In southwest Iowa’s Page County, Andy Rine said there are still a lot of green stems on soybeans, slowing down harvest a bit. 

“Guys have told me that yields are variable this year,” Rine said. “Soybeans have come in at 40 to 70 bushels per acre. Around here, 55 bushels per acre is about average.” 

Much of the corn is still too wet to harvest, running from 18 to 25% moisture. The few fields he has heard about have yielded between 180 to 210 bushels per acre. 

“For the summer and year we’ve had, that’s pretty good. Maybe a little below, but still good,” Rine said. 

Some equipment challenges showed up early in the season. Rine works as a John Deere service technician and said augers were running short a few months ago, but most of the farmers he works with have been able to keep running. 

In Dickinson County, Emily Boettcher was about 75% done with her soybeans on Oct. 5. 

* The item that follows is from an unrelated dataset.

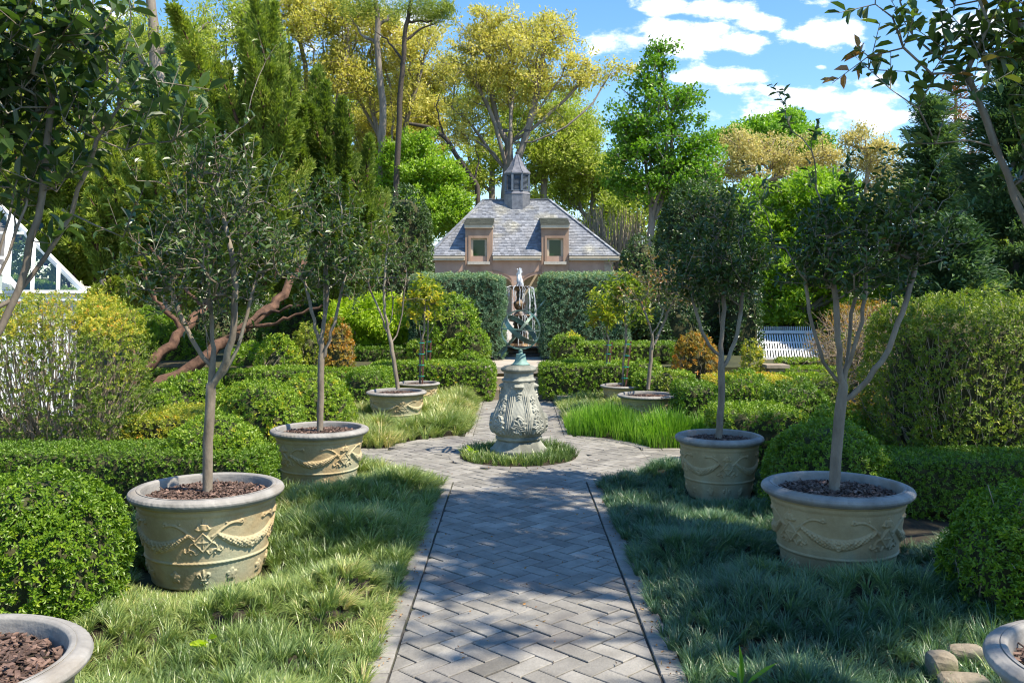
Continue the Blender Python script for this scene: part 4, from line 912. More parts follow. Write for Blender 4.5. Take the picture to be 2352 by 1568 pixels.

“There is a little bit of green stems out there, especially on replanted bean fields, but they seem pretty much ready to go,” Boettcher said. 

Soybeans were about 8% moisture, causing some shattering, but test weights have been pretty good despite the dry conditions. 

“They’re heavy beans, it’s nice to see that little bit of extra weight,” she said. 

Soybean yields are variable, “depending on whether you got rain or not,” she said. A range of mid-40s to mid-60s bushels per acre is common across her region.

Green soybean leaves

Reports from across the state indicate drought conditions will impact yields in the driest areas. Tar spot has been easily found, and although it will affect yields this year, there’s ample time to consider mitigation efforts for future years such as hybrid selection or crop rotation.

Spider mite and corn aphid issues also have been reported, but impacts on yields are yet to be determined.

Vittetoe said she’s had many comments and has observed soybean fields with green leaves sticking on the plants, but the crop from a moisture perspective is ready to harvest.

“This could be due to different biotic or abiotic factors,” she said. “The best recommendation is to harvest when the grain is at the right moisture content, and farmers with this will want to make sure the sickle bar on the combine is sharp. 

“They may need to slow down some to account for the biomass going through the combine.”

Michel concurred, although he said green stems and leaves in his area have been isolated.

“I don’t believe this will slow down harvest very much or at all,” he said.